The Berkeley Unified School District hopes to demolish the building and use the site for new classrooms and athletic facilities, said Nicolie Bolster, who is a member of the school’s stakeholder and staff facilities committee and the parent of a 10th grader who attends the school. 

Bolster said the high cost of making needed repairs made demolition a more reasonable alternative, but preservationist and retired planner John English pleaded, “Please help save this important building.” 

Bolster was the only one of eight speakers to call for demolition. No one from the school district was present for the public comment on the proposal, though school board member John Selawsky had been present earlier. 

While LPC members had originally hoped to be able to reach a decision on the gym at the upcoming meeting, city ordinances require a 10-day advance notice, so their verdict will come instead at the regularly scheduled May 3 meeting. 

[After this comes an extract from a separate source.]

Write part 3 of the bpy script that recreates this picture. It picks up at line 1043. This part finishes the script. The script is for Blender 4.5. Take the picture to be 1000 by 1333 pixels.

On the agenda for Monday night are: 

• Reviews of a building permit application for 2747 San Pablo, a former used car lot now being considered as the site for an environmentally friendly mixed-use condominium complex; the commission may also set a May hearing on an application to landmark a building on the site. 

• A look at plans for a remodeled facade for the building at 2369 Telegraph Ave., a structure on the state Historic Resources Inventory. The building had housed a grocery store, the Berkeley Market. 

• A decision on who will be the commission’s representative on the joint subcommittee working out the role of historic buildings in the new plan being drafted by the Downtown Area Plan Advisory Committee. 

• A look at plans to demolish a two-story gas station at 3001 Telegraph Ave.